His righteous character must forever condemn it.

See here the love of God to poor guilty man in not

sparing His own Son; and yet the hatred of God against

sin, in condemning it in the death of Jesus.

It is almost as if God said, “If you want to see what

sin really is, you cannot see it in the depths of hell. I

will show you sin in blacker colors still– you shall see

it in the sufferings of My dear Son; in His agonies of

body and soul; and in what He as a holy, innocent

Lamb endured under My wrath, when He consented

to take the sinner’s place.”

What wondrous wisdom,

what depths of love,

what treasures of mercy,

what heights of grace

were thus revealed and brought to light in God’s

unsparing condemnation of sin, and yet in His

full and free pardon of the sinner!

If you have ever had a view by faith of the suffering

Son of God in the garden and upon the cross; if you

have ever seen the wrath of God due to you, falling

upon the head of the God-Man; and viewed a bleeding,

agonizing Immanuel; then you have seen and felt in

the depths of your conscience what a dreadful thing

sin is. Then the broken-hearted child of God looks

unto Him whom he has pierced, and mourns and grieves

bitterly for Him, as for a firstborn son who has died.

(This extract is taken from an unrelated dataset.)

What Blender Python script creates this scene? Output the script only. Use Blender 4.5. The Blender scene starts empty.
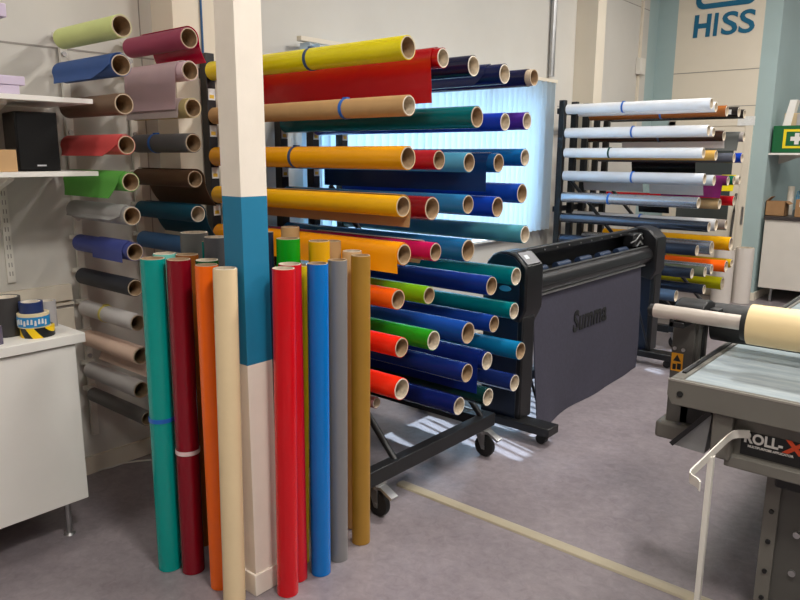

Under this sight he feels what a dreadful thing sin is.

“Oh,” he says, “did God afflict His dear Son? Did

Jesus, the darling of God, endure all these sufferings

and sorrows to save my soul from the bottomless pit?

O, can I ever hate sin enough? Can I ever grieve and

mourn over it enough? Can my stony heart ever be

dissolved into contrition enough, when by faith I see

the agonies, and hear the groans of the suffering,

bleeding Lamb of God?”

Christians hate their sins. They hate that sinful, that

dreadfully sinful flesh of theirs which has so often,

which has so continually, betrayed them into sin.

And thus they join with God in passing condemnation

upon the whole of their flesh; upon all its actings and

workings; upon all its thoughts and words and deeds;

and hate it as the prolific parent of that sin which

crucified Christ, and torments and plagues them.